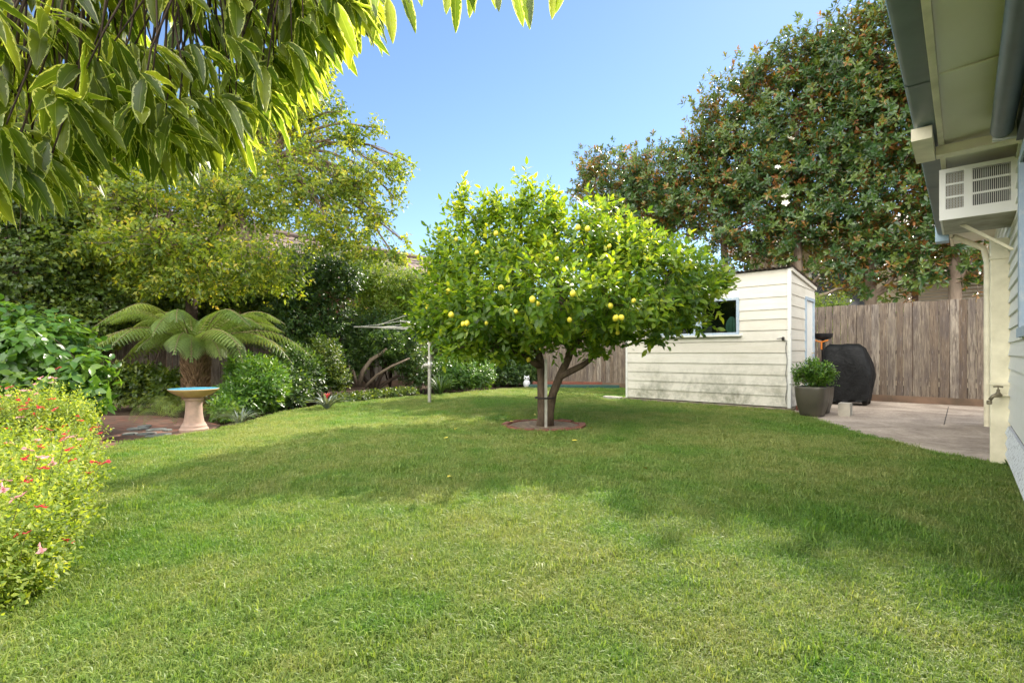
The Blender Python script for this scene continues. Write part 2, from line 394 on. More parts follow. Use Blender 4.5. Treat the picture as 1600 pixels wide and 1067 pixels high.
# ------------------------------------------------------------ shed
m = NT('cream_boards'); v = m.coord(); r = m.attr()
n1 = m.noise(1.7, 6, .65, v, .3); n2 = m.noise(11, 6, .7, v)
sz = m.n('ShaderNodeSeparateXYZ'); m.l(v, sz.inputs[0])
low = m.ramp(sz.outputs[2], [(.0, (1, 1, 1)), (.85, (.25, .25, .25)), (1., (.12, .12, .12))])
dirt = m.mix(1., low, m.ramp(m.math('MULTIPLY', n1, m.math('ADD', n2, .5)), [(.42, (0, 0, 0)), (.66, (1, 1, 1))]), 'MULTIPLY')
base = m.mix(r, (.66, .62, .53), (.72, .69, .61))
c = m.mix(m.math('MULTIPLY', dirt, .95), base, (.20, .20, .14))
mv = m.coord((.25, .25, 3)); c = m.mix(m.math('MULTIPLY', m.ramp(m.noise(3, 6, .7, mv), [(.5, (0, 0, 0)), (.75, (1, 1, 1))]), .35), c, (.45, .40, .28))
M_cream = m.end(m.prin(c, .55, m.bump(m.noise(26, 5, .6, m.coord((.3, .3, 3))), .25, .004)))
m = NT('white_paint'); n2 = m.noise(14, 6, .7, m.coord()); c = m.mix(m.ramp(n2, [(.55, (0, 0, 0)), (.75, (.6, .6, .6))]), (.74, .74, .70), (.42, .40, .34)); M_white = m.end(m.prin(c, .5))
m = NT('blue_paint'); n2 = m.noise(22, 6, .75, m.coord((1, 1, .5))); c = m.mix(m.ramp(n2, [(.5, (0, 0, 0)), (.7, (.8, .8, .8))]), (.34, .43, .52), (.58, .59, .58)); M_blue = m.end(m.prin(c, .55, m.bump(n2, .3, .003)))
M_dark = plain('dark_inside', (.03, .026, .022), .9)
def glass_mat(name, tint=(.75, .82, .85)):
    m = NT(name); t = m.n('ShaderNodeBsdfTransparent'); t.inputs[0].default_value = (*tint, 1); g = m.n('ShaderNodeBsdfGlossy'); g.inputs['Roughness'].default_value = .02
    fz = m.n('ShaderNodeFresnel'); fz.inputs[0].default_value = 1.5; x = m.n('ShaderNodeMixShader'); m.l(fz.outputs[0], x.inputs[0]); m.l(t.outputs[0], x.inputs[1]); m.l(g.outputs[0], x.inputs[2]); return m.end(x.outputs[0])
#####
Restate the entire listing word for word, excluding pictures.

The Blender Python script for this scene continues. Write part 2, from line 394 on. More parts follow. Use Blender 4.5. Treat the picture as 1600 pixels wide and 1067 pixels high.
# ------------------------------------------------------------ shed
m = NT('cream_boards'); v = m.coord(); r = m.attr()
n1 = m.noise(1.7, 6, .65, v, .3); n2 = m.noise(11, 6, .7, v)
sz = m.n('ShaderNodeSeparateXYZ'); m.l(v, sz.inputs[0])
low = m.ramp(sz.outputs[2], [(.0, (1, 1, 1)), (.85, (.25, .25, .25)), (1., (.12, .12, .12))])
dirt = m.mix(1., low, m.ramp(m.math('MULTIPLY', n1, m.math('ADD', n2, .5)), [(.42, (0, 0, 0)), (.66, (1, 1, 1))]), 'MULTIPLY')
base = m.mix(r, (.66, .62, .53), (.72, .69, .61))
c = m.mix(m.math('MULTIPLY', dirt, .95), base, (.20, .20, .14))
mv = m.coord((.25, .25, 3)); c = m.mix(m.math('MULTIPLY', m.ramp(m.noise(3, 6, .7, mv), [(.5, (0, 0, 0)), (.75, (1, 1, 1))]), .35), c, (.45, .40, .28))
M_cream = m.end(m.prin(c, .55, m.bump(m.noise(26, 5, .6, m.coord((.3, .3, 3))), .25, .004)))
m = NT('white_paint'); n2 = m.noise(14, 6, .7, m.coord()); c = m.mix(m.ramp(n2, [(.55, (0, 0, 0)), (.75, (.6, .6, .6))]), (.74, .74, .70), (.42, .40, .34)); M_white = m.end(m.prin(c, .5))
m = NT('blue_paint'); n2 = m.noise(22, 6, .75, m.coord((1, 1, .5))); c = m.mix(m.ramp(n2, [(.5, (0, 0, 0)), (.7, (.8, .8, .8))]), (.34, .43, .52), (.58, .59, .58)); M_blue = m.end(m.prin(c, .55, m.bump(n2, .3, .003)))
M_dark = plain('dark_inside', (.03, .026, .022), .9)
def glass_mat(name, tint=(.75, .82, .85)):
    m = NT(name); t = m.n('ShaderNodeBsdfTransparent'); t.inputs[0].default_value = (*tint, 1); g = m.n('ShaderNodeBsdfGlossy'); g.inputs['Roughness'].default_value = .02
    fz = m.n('ShaderNodeFresnel'); fz.inputs[0].default_value = 1.5; x = m.n('ShaderNodeMixShader'); m.l(fz.outputs[0], x.inputs[0]); m.l(t.outputs[0], x.inputs[1]); m.l(g.outputs[0], x.inputs[2]); return m.end(x.outputs[0])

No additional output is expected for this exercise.